Many investors might think of Broadcom (AVGO -0.33%) as a dusty slow-growth chipmaker like Texas Instruments. However, Broadcom has gone through several major transformations since its founding in 1991, and it has outperformed a lot of other tech stocks over the past eight years.

On Feb. 1, 2016, Singapore's Avago Technologies closed its acquisition of the original Broadcom and adopted the American chipmaker's name. Two years later, the "new" Broadcom moved its headquarters from Singapore back to America. Its stock has rallied more than 700% since that takeover as the S&P 500 has risen about 150%.

Broadcom is now worth $519 billion, but could it double its market cap by 2030 to become another trillion-dollar chipmaker like Nvidia?

An illustration of a semiconductor.

Image source: Getty Images.

Broadcom has a history of inorganic growth

Prior to buying Broadcom, Avago had already acquired a long list of smaller companies to expand its portfolio of wireless, optical, and data storage chips. By paying $37 billion for Broadcom, it gained even more mobile, networking, wireless, and industrial chips. That inorganic growth strategy made it one of the world's largest chipmakers.

Broadcom subsequently expanded into the infrastructure software market by buying CA Technologies in 2018, Symantec's enterprise security division in 2019, and the cloud software giant Vmware in 2023. Those acquisitions should diversify its business away from the cyclical semiconductor market and curb its dependence on Apple, which still accounted for 20% of its revenue over the last two fiscal years.

From fiscal 2016 to fiscal 2023 (which ended last October), Broadcom's adjusted revenue grew at a compound annual growth rate (CAGR) of 15%, its adjusted gross margin rose from 60.5% to 74.7%, and its adjusted earnings per share (EPS) increased at a CAGR of 21%. For reference, Texas Instruments grew its revenue and EPS at a CAGR of 7% and 18%, respectively, from 2016 to 2022 -- but analysts expect its revenue and EPS to decline 12% and 25%, respectively, in 2023.

The mathematical path toward a trillion-dollar valuation

Broadcom's stock still looks reasonably valued at 24 times forward earnings and 10 times this year's sales (which includes its acquisition of VMware) after its multi-year rally. Assuming its current valuations hold steady, it would need to grow its revenue and EPS at a CAGR of about 10% to nearly double its market cap to $1 trillion by 2030.

That goal seems fairly achievable. From fiscal 2023 to fiscal 2026, analysts expect its revenue to grow at a CAGR of 18% as its EPS increases at a CAGR of 16%.

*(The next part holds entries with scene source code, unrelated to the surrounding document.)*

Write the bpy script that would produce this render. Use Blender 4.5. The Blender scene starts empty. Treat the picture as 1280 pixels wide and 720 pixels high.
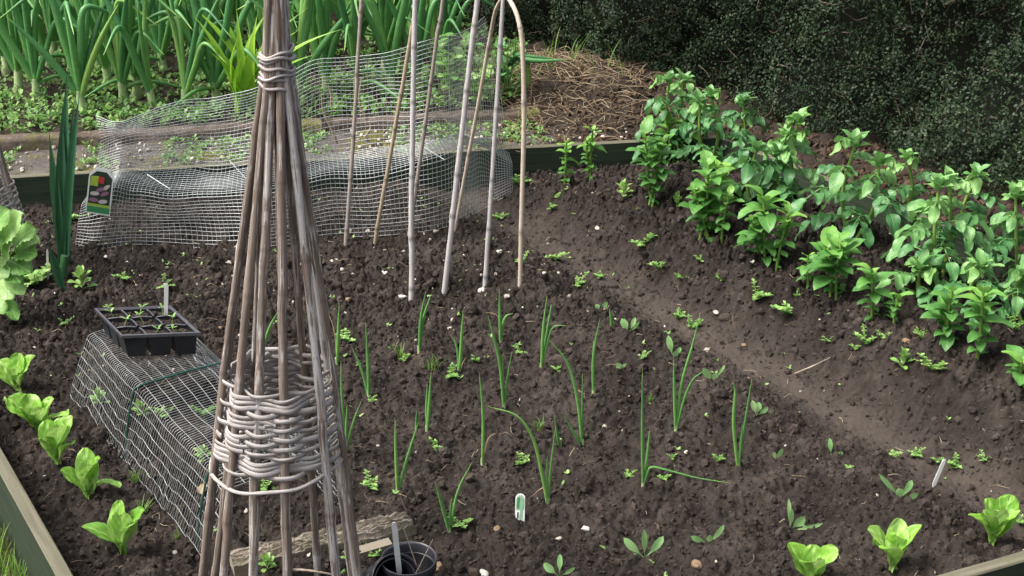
import bpy, math, random
import numpy as np
random.seed(7)
rng = np.random.default_rng(7)
C = bpy.context.scene.collection
V = lambda *a: np.array(a, float)
def nz(v): return v/(np.linalg.norm(v)+1e-12)
def sm(a, b, x):
    t = np.clip((x-a)/(b-a), 0, 1); return t*t*(3-2*t)

# ------------------------------------------------------------------ camera geometry
PITCH = math.radians(24.7); FPX = 1670.0; CAMH = 1.6
cP, sP = math.cos(PITCH), math.sin(PITCH)
def ray(px, py):
    a = (px-640)/FPX; d = (py-360)/FPX
    return V(a, cP-d*sP, -sP-d*cP)
CAM = V(0, 0, CAMH)
def atY(px, py, Y):
    r = ray(px, py); return CAM + r*(Y/r[1])
def atZ(px, py, z):
    r = ray(px, py); return CAM + r*((CAMH-z)/-r[2])
def mpp(p):                       # metres per pixel at a world point
    return (p[1]*cP+(CAMH-p[2])*sP)/FPX

# ------------------------------------------------------------------ ground heights
POLY = [V(-2.10, 4.01), V(.74, 4.52), V(2.02, 2.535), V(-.4615, 1.48)]   # bed corners: back left, back right, front right, front left
def sdist(i, x, y):               # signed distance outside of the bed's edge i
    a, b = POLY[i], POLY[(i+1) % 4]; d = (b-a)/np.linalg.norm(b-a)
    return -(x-a[0])*d[1]*1.0 + (y-a[1])*d[0]
def fur(x, y): return (x-.125)*.838+(y-3.836)*.546
X0, X1, Y0, Y1, CELL = -2.16, 2.1, 1.15, 4.56, .0046
NX, NY = int((X1-X0)/CELL), int((Y1-Y0)/CELL)
gx = X0+np.arange(NX)*CELL; gy = Y0+np.arange(NY)*CELL
GX, GY = np.meshgrid(gx, gy)
def field(ny, nx, cell, w0, w1, beta, seed):
    r = np.random.default_rng(seed)
    f = np.fft.rfft2(r.standard_normal((ny, nx)))
    ky = np.fft.fftfreq(ny, cell)[:, None]; kx = np.fft.rfftfreq(nx, cell)[None, :]
    k = np.sqrt(kx*kx+ky*ky)+1e-9
    amp = k**(-beta)*(k > 1/w1)*(k < 1/w0)
    o = np.fft.irfft2(f*amp, s=(ny, nx)); return o/o.std()
S = fur(GX, GY)
mound = (.10*sm(.06, .19, S)+.06*sm(.18, .42, S))*(1-.8*sm(.52, .86, S))*(.1+.9*sm(.0, .5, -sdist(0, GX, GY)))
furrow = -.036*np.exp(-(S/.11)**2)+.016*np.exp(-((S+.24)/.1)**2)
rough = 1-.7*np.exp(-(S/.09)**2)
n1 = field(NY, NX, CELL, .05, .45, 1.5, 1); n2 = field(NY, NX, CELL, .018, .09, 1.0, 2); n3 = field(NY, NX, CELL, .0098, .028, .5, 3)
back = np.exp(-((GY-(3.5+.18*GX))/.28)**2)
H = mound+furrow+.0072*n1*(.4+.6*rough)+rough*(.0046+.0034*back+.0035*sm(.1, .25, S)*(1-sm(.45, .7, S)))*(np.abs(n2)*1.4-.9)+(.0026+.001*back)*rough*(np.abs(n3)*1.3-.8)
def samp(A, x, y):
    fx = min(max((x-X0)/CELL, 0), NX-1.001); fy = min(max((y-Y0)/CELL, 0), NY-1.001)
    i, j = int(fx), int(fy); u, v = fx-i, fy-j
    return (A[j, i]*(1-u)+A[j, i+1]*u)*(1-v)+(A[j+1, i]*(1-u)+A[j+1, i+1]*u)*v
def rear(x, y):
    z = .085+.022*sm(.40, .46, sdist(0, x, y))
    z = z+.095*np.exp(-((x-.22)/.36)**2-((y-5.12)/.36)**2)
    return z
def ground(x, y):
    if sdist(0, x, y) > 0 or sdist(1, x, y) > 0: return float(rear(x, y))
    if sdist(3, x, y) > .03 or sdist(2, x, y) > .03: return -.1
    return float(samp(H, x, y))
def G(px, py):
    r = ray(px, py); t = 1.6
    while t < 14:
        p = CAM+r*t
        if p[2] < ground(p[0], p[1]): break
        t += .02
    a, b = t-.02, t
    for _ in range(12):
        m = (a+b)/2; p = CAM+r*m
        if p[2] < ground(p[0], p[1]): b = m
        else: a = m
    return CAM+r*b

# ------------------------------------------------------------------ mesh helpers
class MB:
    def __init__(s): s.v = []; s.q = []; s.t = []; s.uv = []; s.ti = []; s.n = 0
    def add(s, v, faces, uv=None, tint=.5):
        v = np.asarray(v, float).reshape(-1, 3); f = np.asarray(faces, int)
        k = len(v)
        s.v.append(v); s.uv.append(np.zeros((k, 2)) if uv is None else np.asarray(uv, float))
        s.ti.append(np.full(k, tint, float) if np.isscalar(tint) else np.asarray(tint, float))
        if len(f):
            (s.q if f.shape[1] == 4 else s.t).append(f+s.n)
        s.n += k
    def build(s, name, mat, parent=None, loc=None, smooth=True):
        v = np.concatenate(s.v); uv = np.concatenate(s.uv); ti = np.concatenate(s.ti)
        if parent is not None:
            o_ = parent; off = np.zeros(3)
            while o_ is not None: off = off+np.array(o_.location); o_ = o_.parent
            v = v-off
        elif loc is not None: v = v-np.asarray(loc)
        me = bpy.data.meshes.new(name)
        q = np.concatenate(s.q) if s.q else np.zeros((0, 4), int); t = np.concatenate(s.t) if s.t else np.zeros((0, 3), int)
        li = np.concatenate([q.ravel(), t.ravel()]).astype(np.int32)
        me.vertices.add(len(v)); me.vertices.foreach_set('co', v.astype(np.float32).ravel())
        me.loops.add(len(li)); me.loops.foreach_set('vertex_index', li)
        tot = np.concatenate([np.full(len(q), 4), np.full(len(t), 3)]).astype(np.int32)
        st = np.concatenate([[0], np.cumsum(tot)[:-1]]).astype(np.int32)
        me.polygons.add(len(tot)); me.polygons.foreach_set('loop_start', st)
        me.polygons.foreach_set('use_smooth', np.full(len(tot), smooth, bool))
        me.update(calc_edges=True)
        l = me.uv_layers.new(name='UVMap'); l.data.foreach_set('uv', uv[li].astype(np.float32).ravel())
        a = me.attributes.new('tint', 'FLOAT', 'POINT'); a.data.foreach_set('value', ti.astype(np.float32))
        me.validate()
        if mat: me.materials.append(mat)
        o = bpy.data.objects.new(name, me); C.objects.link(o)
        if parent is not None: o.parent = parent
        elif loc is not None: o.location = loc
        return o
def tag(o, label, cat, group=None, kind=None):
    if label: o['label'] = label
    if cat: o['category'] = cat
    if group: o['group'] = group
    if kind: o['kind'] = kind
    return o
def thing(name, loc, label, cat, group=None):
    o = bpy.data.objects.new(name, None); C.objects.link(o); o.location = loc; o.empty_display_size = .02
    return tag(o, label, cat, group)
def struct(o): o['kind'] = 'structure'; return o
def stuff(o, label=None):
    o['kind'] = 'stuff'
    if label: o['label'] = label
    return o
def smooth_path(P, k=6):
    P = np.asarray(P, float)
    if len(P) < 3: return P[0]+(P[-1]-P[0])*np.linspace(0, 1, k)[:, None]
    Q = np.vstack([2*P[0]-P[1], P, 2*P[-1]-P[-2]]); out = []
    for i in range(1, len(Q)-2):
        a, b, c, d = Q[i-1:i+3]
        for t in np.linspace(0, 1, k, endpoint=False):
            out.append(.5*(2*b+(c-a)*t+(2*a-5*b+4*c-d)*t*t+(3*b-a-3*c+d)*t**3))
    out.append(P[-1]); return np.array(out)
def tube(mb, P, rad, n=6, tint=.5, cap=True, flat=1.0):
    P = np.asarray(P, float); k = len(P)
    rad = np.full(k, rad, float) if np.isscalar(rad) else np.asarray(rad, float)
    T = np.gradient(P, axis=0); T /= np.linalg.norm(T, axis=1)[:, None]+1e-12
    up = V(0, 0, 1) if abs(T[0, 2]) < .8 else V(1, 0, 0)
    N = nz(np.cross(T[0], up)); ang = np.arange(n)*2*math.pi/n; ca, sa = np.cos(ang), np.sin(ang)
    vs = np.zeros((k, n, 3)); L = np.concatenate([[0], np.cumsum(np.linalg.norm(np.diff(P, axis=0), axis=1))])
    for i in range(k):
        N = nz(N-T[i]*np.dot(N, T[i])); B = np.cross(T[i], N)
        vs[i] = P[i]+rad[i]*(ca[:, None]*N*flat+sa[:, None]*B)
    idx = np.arange(k*n).reshape(k, n); nx_ = np.roll(idx, -1, 1)
    f = np.stack([idx[:-1], nx_[:-1], nx_[1:], idx[1:]], -1).reshape(-1, 4)
    u = np.tile(np.abs(np.arange(n)/n*2-1), k); vv = np.repeat(L, n)
    tt = tint if np.isscalar(tint) else np.repeat(tint, n)
    mb.add(vs.reshape(-1, 3), f, np.stack([u, vv], 1), tt)
    if cap:
        for e, r in ((0, -1), (k-1, 1)):
            c = np.arange(n) if r > 0 else np.arange(n)[::-1]
            vv2 = np.vstack([vs[e], P[e]+T[e]*rad[e]*.15*r]); t2 = tint if np.isscalar(tint) else float(tint[e])
            mb.add(vv2, [[c[j], c[(j+1) % n], n] for j in range(n)], np.tile([[0.5, L[e]]], (n+1, 1)), t2)
SH = {
 'potato': lambda t: np.abs(np.sin(np.pi*np.clip(t, 0, 1)**.74))**.68*(1-.1*t),
 'lettuce': lambda t: (.16+.9*sm(.05, .62, t))*np.sqrt(np.clip(1.06-np.clip((t-.5)/.5, 0, 1)**2.8, 0, 1)),
 'beet': lambda t: (.10+.9*sm(.22, .6, t))*np.sqrt(np.clip(1-np.clip((t-.6)/.4, 0, 1)**2, 0, 1)),
 'oval': lambda t: np.sqrt(np.clip(np.sin(np.pi*t), 0, 1))*.95+.05*(1-t),
 'strap': lambda t: (.75+.25*sm(0, .3, t))*(1-sm(.55, 1.02, t)*.98),
 'blade': lambda t: (1-t**1.6)*.95+.05,
 'squash': lambda t: (.2+.8*sm(0, .4, t))*np.sqrt(np.clip(1-np.clip((t-.45)/.55, 0, 1)**2, 0, 1))*(.86+.2*np.abs(np.sin(t*13))),
}
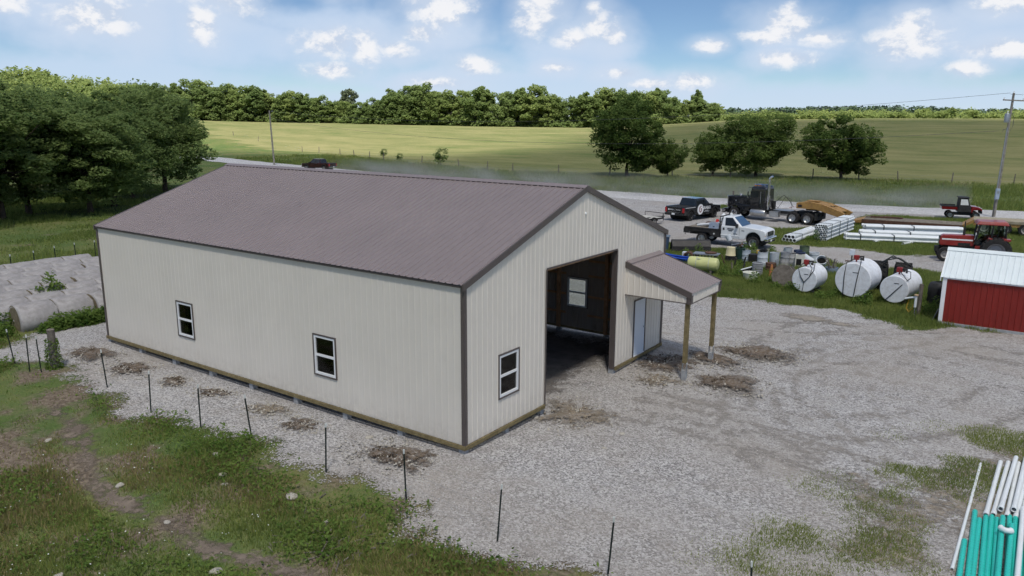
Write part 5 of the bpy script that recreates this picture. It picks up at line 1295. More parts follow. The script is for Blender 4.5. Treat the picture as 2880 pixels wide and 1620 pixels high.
def text_mesh(body, size, m, parent, M, name='lettering', ext=0.002, bold=0.0):
    cu_ = bpy.data.curves.new('txt', 'FONT'); cu_.body = body; cu_.size = size; cu_.extrude = ext; cu_.offset = bold; cu_.align_x = 'CENTER'; cu_.align_y = 'CENTER'; cu_.resolution_u = 2
    to = bpy.data.objects.new('txt', cu_); COL.objects.link(to)
    bpy.context.view_layer.update()
    me = bpy.data.meshes.new_from_object(to.evaluated_get(bpy.context.evaluated_depsgraph_get()))
    bpy.data.objects.remove(to); bpy.data.curves.remove(cu_)
    me.materials.clear(); me.materials.append(m); me.name = name
    o = obj(name, me, parent); o.matrix_local = M; return o
def side_M(x, y, z, side, tilt=0):
    """text plane standing on the side of a vehicle; side -1 = right side (-y), reading towards +x"""
    if side < 0: return T(x, y, z) @ Matrix.Rotation(math.pi / 2, 4, 'X')
    return T(x, y, z) @ Matrix.Rotation(math.pi, 4, 'Z') @ Matrix.Rotation(math.pi / 2, 4, 'X')
def rounded(poly): return poly

def crew_pickup(name, label, loc, rz, paint, group=None, decals=False, wb=3.70, rimm=M_RIMDK):
    t = thing(name, label, 'pickup truck', loc, rz, group)
    fx = wb; w = 1.0            # rear axle at x=0
    zb = 0.52
    low = [(-1.12, 0.62), (-0.98, zb)] + arch(0, 0.50, zb, 9, 180, 0) + arch(fx, 0.50, zb, 9, 180, 0) + [(fx + 0.84, 0.52), (fx + 0.93, 0.66), (fx + 0.93, 1.00), (fx + 0.86, 1.13), (fx - 0.20, 1.22), (fx - 0.62, 1.22), (-1.14, 1.24)]
    body = MB().prism(low, -w, w).build('body', paint, t, bevel=0.045, seg=3)
    # cab
    cx0, cx1 = 0.78, fx - 0.52
    b4 = [(cx0, -0.95, 1.2), (cx1, -0.95, 1.2), (cx1, 0.95, 1.2), (cx0, 0.95, 1.2)]
    t4 = [(cx0 + 0.14, -0.74, 1.90), (cx1 - 0.80, -0.74, 1.92), (cx1 - 0.80, 0.74, 1.92), (cx0 + 0.14, 0.74, 1.90)]
    cab = MB().hexa(b4, t4).build('cab', paint, t, bevel=0.05, seg=3)
    R_ = [b4[0], b4[1], t4[1], t4[0]]; L_ = [b4[2], b4[3], t4[3], t4[2]]; F_ = [b4[1], b4[2], t4[2], t4[1]]; B_ = [b4[3], b4[0], t4[0], t4[3]]
    fpanel(F_, .05, .95, .08, .93, .004, .012, 'windshield', M_VGLASS, cab)
    fpanel(B_, .07, .93, .12, .88, .004, .012, 'rear_window', M_VGLASS, cab)
    for q, rev in ((R_, 0), (L_, 1)):
        for (u0, u1, sk) in ((.05, .42, (0, 0, 0, 0.0)), (.47, .93, (0, 0, -.10, 0))):
            if rev: u0, u1 = 1 - u1, 1 - u0; sk = (sk[1], -sk[0], -sk[3], -sk[2])
            fpanel(q, u0, u1, .10, .88, .004, .012, 'side_window', M_VGLASS, cab, skew=sk)
    # bed
    MB().box((-0.18, 0, 1.20), (1.72, 1.62, 0.12)).build('bed_liner', M_BLKPLAS, t)
    MB().box((-0.18, 0, 1.262), (1.66, 1.56, 0.006)).build('bed_floor', M_BLACK, t)
    for s in (-1, 1): MB().box((-0.2, s * 0.9, 1.26), (1.84, 0.16, 0.06)).build('bed_rail', paint, t, bevel=.015)
    tg = MB().box((-1.14, 0, 0.98), (0.06, 1.62, 0.56)).build('tailgate', paint, t, bevel=.02)
    MB().box((-1.18, 0, 1.06), (0.02, 0.3, 0.07)).build('handle', M_BLKPLAS, tg)
    MB().box((-1.22, 0, 0.62), (0.22, 1.9, 0.2)).build('rear_bumper', M_BLKPLAS if decals else M_CHROME, t, bevel=.03)
    MB().box((-1.34, 0, 0.66), (0.01, 0.32, 0.16)).build('number_plate', M_DECAL, t)
    MB().box((fx + 0.98, 0, 0.60), (0.2, 1.9, 0.24)).build('front_bumper', M_BLKPLAS if decals else M_CHROME, t, bevel=.05)
    MB().box((fx + 0.94, 0, 0.93), (0.06, 1.15, 0.3)).build('grille', M_BLKPLAS, t, bevel=.02)
    for s in (-1, 1):
        MB().box((-1.13, s * 0.92, 0.98), (0.10, 0.19, 0.42)).build('tail_light', M_TAIL, t, bevel=.015)
        MB().box((fx + 0.90, s * 0.79, 0.98), (0.14, 0.36, 0.2)).build('headlight', M_LENS, t, bevel=.02)
        m_ = MB().box((cx1 - 0.28, s * 1.12, 1.30), (0.14, 0.26, 0.2)).build('mirror', M_BLKPLAS, t, bevel=.03)
        for dx in (cx0 + 1.0, cx0 + 1.95): MB().box((dx, s * 1.005, 1.13), (0.18, 0.03, 0.035)).build('door_handle', M_BLKPLAS, t)
        MB().box((fx / 2 + .05, s * 0.98, 0.46), (1.9, 0.14, 0.05)).build('running_board', M_BLKPLAS, t, bevel=.01)
        for ax in (0, fx):
            wheel(t, ax, s * 0.86, 0.43, 0.28, s, rimm, .28, spokes=6)
            mb = MB()
            for i in range(14):
                a0, a1 = R(180 * i / 14), R(180 * (i + 1) / 14)
                mb.hexa([(ax + .48 * math.cos(a0), s * .93, zb - .03 + .48 * math.sin(a0)), (ax + .48 * math.cos(a1), s * .93, zb - .03 + .48 * math.sin(a1)), (ax + .48 * math.cos(a1), s * 1.03, zb - .03 + .48 * math.sin(a1)), (ax + .48 * math.cos(a0), s * 1.03, zb - .03 + .48 * math.sin(a0))],
                        [(ax + .56 * math.cos(a0), s * .93, zb - .03 + .56 * math.sin(a0)), (ax + .56 * math.cos(a1), s * .93, zb - .03 + .56 * math.sin(a1)), (ax + .56 * math.cos(a1), s * 1.03, zb - .03 + .56 * math.sin(a1)), (ax + .56 * math.cos(a0), s * 1.03, zb - .03 + .56 * math.sin(a0))])
            mb.build('fender_flare', M_BLKPLAS, t)
    for ax in (0, fx): MB().lathe([(0, -.84), (.49, -.84), (.49, .84), (0, .84)], 24, T(ax, 0, zb) @ Matrix.Rotation(math.pi / 2, 4, 'X')).build('wheel_well', M_BLACK, t)
    MB().box((fx / 2, 0, 0.5), (fx, 1.5, 0.12)).build('underbody', M_BLKPLAS, t)
    mb = MB()
    for yy in (-.22, 0, .22): mb.box((cx0 + .2, yy, 1.93), (.08, .12, .03))
    br = mb.build('roof_marker_lights', M_LENS, t); br['kind'] = 'stuff'
    if decals:
        yy = -1.006
        # white disc with the G mark on the rear door, name beside it
        disc = MB().lathe([(0, 0), (.47, 0), (.47, .004), (0, .004)], 28, T(1.38, yy, .94) @ Matrix.Rotation(math.pi / 2, 4, 'X')).build('logo_disc', M_DECAL, t)
        g = MB()
        def seg(a, b, wd):
            a, b = Vector((a[0], a[1])), Vector((b[0], b[1])); d = (b - a).normalized(); n = Vector((-d.y, d.x)) * wd / 2
            pts = [a - n, b - n, b + n, a + n]
            g.hexa([(1.38 + p.x, yy - .0045, .94 + p.y) for p in pts], [(1.38 + p.x, yy - .008, .94 + p.y) for p in pts])
        for a, b in (((.10, .30), (-.17, .12)), ((-.17, .15), (-.17, -.13)), ((-.17, -.10), (0.0, -.27)), ((0.0, -.27), (.17, -.12)), ((.17, -.12), (.17, .06)), ((.17, .04), (.0, .04))): seg(a, b, .085)
        g.build('logo_mark', M_DECALR, disc)
        text_mesh('GRABER', .36, M_DECAL, t, side_M(2.36, yy, 1.03, -1), bold=.008)
        MB().box((2.36, yy, .79), (.5, .004, .03)).build('lettering_line', M_DECAL, t); MB().box((2.36, yy, .70), (.86, .004, .02)).build('lettering_line', M_DECAL, t)
        MB().box((-.15, -1.006, 1.19), (1.5, .004, .035)).build('side_stripe', M_DECAL, t)
        MB().lathe([(0, 0), (.07, 0), (.07, .004), (0, .004)], 14, T(-1.175, .62, 1.02) @ Matrix.Rotation(-math.pi / 2, 4, 'Y')).build('logo_disc', M_DECAL, t)
        text_mesh('GRABER', .17, M_DECAL, t, T(-1.175, .25, 1.02) @ Matrix.Rotation(-math.pi / 2, 4, 'Z') @ Matrix.Rotation(math.pi / 2, 4, 'X'))
        MB().box((-1.175, -.38, 1.02), (.004, .5, .03)).build('lettering_line', M_DECAL, t); MB().box((-1.175, 0, .78), (.004, 1.3, .02)).build('lettering_line', M_ALU, t)
    return t
bpx, bpy_ = -15.75, 50.75
crew_pickup('pickup_truck', 'black crew-cab pickup with white round logo and lettering on its doors', (bpx, bpy_, hz(bpx, bpy_) + .02), 78, M_BLKPAINT, 'pickups', True)
crew_pickup('pickup_truck', 'dark maroon pickup driving left on the road, raising dust', (-90.0, 75.0, hz(-90.0, 75.0) + .06), 190, M_DKRED, 'pickups', False, rimm=M_RIMGR)

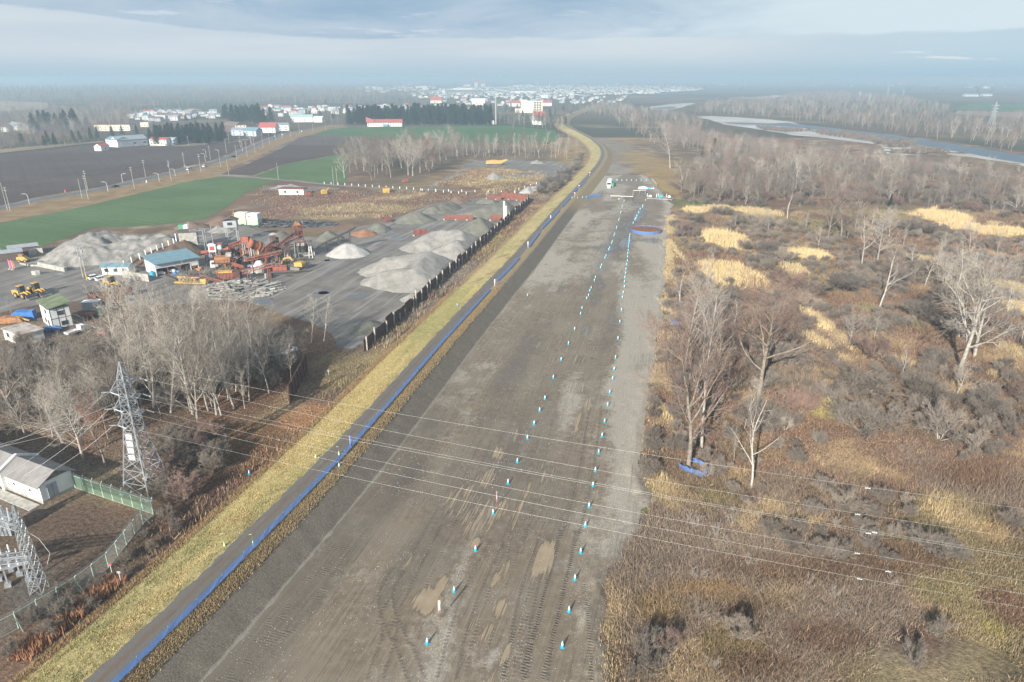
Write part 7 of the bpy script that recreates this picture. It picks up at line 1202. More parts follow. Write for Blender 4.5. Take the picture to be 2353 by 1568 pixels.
for x, y, m, lb in [(490, 650, M_white, 'white control cabinet between the red pipes'), (580, 640, M_bluroof, 'blue fronted control cabinet between the red pipes')]: p = px(C4, x, y, 4); e = thing('control_cabin', lb, 'cabin', (p.x, p.y, 0), .15); MB().box(-1.2, 1.2, -1, 1, 4.2, 6.6).build('body', m, e); MB().box(-1.35, 1.35, -1.15, 1.15, 6.6, 6.85).build('roof', M_red if m is M_bluroof else M_white, e); mb = MB(); [mb.beam((x_, y_, 0), (x_, y_, 4.2), .2) for x_ in (-1, 1) for y_ in (-.9, .9)]; mb.build('leg', M_galv, e); MB().box(-.8, .8, -1.04, -.98, 4.8, 6.2).build('window', M_sleeve if m is M_bluroof else M_flagred, e)
p = px(C4, 785, 500); e = thing('stilt_hut', 'grey hut with brown roof on tall stilts behind the plant', 'hut', p, .2); mb = MB(); [mb.beam((x, y, 0), (x, y, 6), .25) for x in (-2, 2) for y in (-1.6, 1.6)]; [mb.beam((-2, -1.6, z), (2, -1.6, z + 2.6), .12) for z in (.3, 3)]; mb.build('leg', M_galv, e); MB().box(-2.4, 2.4, -2, 2, 6, 8.6).build('wall', M_grey, e); MB().prof([(-2.9, 8.5), (0, 9.7), (2.9, 8.5), (2.9, 8.7), (0, 9.9), (-2.9, 8.7)], -2.4, 2.4).build('roof', M_brownwall, e); MB().box(-.9, .9, -2.05, -1.95, 6.9, 8.0).build('window', M_glass, e)
p = px(C4, 165, 640); e = thing('feed_bunker', 'tall grey concrete bunker at the end of the brown bank', 'bunker', p, .3); mb = MB(); mb.box(-3, -2.6, -2.4, 2.4, 0, 7.6); mb.box(2.6, 3, -2.4, 2.4, 0, 7.6); mb.box(-2.6, 2.6, 2, 2.4, 0, 7.6); mb.box(-2.6, 2.6, -2.4, -2., 3.2, 7.6); mb.build('wall', M_conc, e); MB().box(-3.3, 3.3, -2.8, 2.8, 7.6, 7.9).build('roof', M_brownwall, e); MB().box(-2.5, 2.5, -2.1, -2.0, .1, 3.1).build('shade_panel', M_dark, e)  # dark panel across the bunker mouth stands for the shade inside
p = px(C4, 300, 640); e = thing('scaffold', 'grey pipe scaffold frame beside the concrete bunker', 'scaffold', p, .2); mb = MB(); [mb.beam((x, y, 0), (x, y, 8), .16) for x in (-2.2, 2.2) for y in (-1.5, 1.5)]; [mb.beam((-2.2, y, z), (2.2, y, z), .13) for y in (-1.5, 1.5) for z in (3, 6, 8)]; mb.beam((-2.2, -1.5, 6), (-5.2, -2, 0), .16); mb.beam((-2.2, -1.5, 8), (-2.2, -1.5, 11.5), .14); mb.build('tube_frame', M_galv, e)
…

That growth should be driven by three long-term catalysts. First, the expansion of the generative artificial intelligence (AI) market should spark stronger sales of its data center and infrastructure chips over the next few years. Second, its sales of chips to mobile and IT infrastructure customers should warm up again as the macro environment improves. Apple also signed a new "multibillion-dollar agreement" to buy Broadcom's 5G radio frequency components and other wireless connectivity components for several more years last May, so it won't lose its top semiconductor customer anytime soon.

Lastly, Broadcom's infrastructure business should continue to expand as it profits from the secular expansion of the cloud and cybersecurity markets, which have generally been less prone to deep cyclical downturns than the semiconductor market over the past few years. It expects to generate roughly half its revenue from software following its acquisition of Vmware, and that percentage could continue rising as it acquires more software companies.

But don't ignore Broadcom's weaknesses

Broadcom's stock could double by 2030, but investors shouldn't overlook its two weaknesses. First, it accumulated a lot of debt as it expanded its business, and its high debt-to-equity ratio of 2.0 could limit its gains as long as interest rates remain elevated. Second, it's increased its share count by 20% since its acquisition of the original Broadcom to fund its acquisitions and stock-based compensation. Texas Instruments reduced its share count by nearly 10% during the same period.

Broadcom's aggressive expansion strategies have paid off so far, but it could reach a point where its reach exceeds its grasp and it "di-worsifies" its sprawling business. If that happens, investors will be a lot less forgiving of its rising debt and dilution.

It's still a potential trillion-dollar stock

That said, I believe Broadcom's strengths still outweigh its weaknesses. It's repeatedly proven the bears wrong with its bold investments, it's still growing rapidly, its stock is reasonably valued, and it pays a decent forward dividend yield of 1.9%. Those strengths could help it join the 12-zero club by the end of this decade.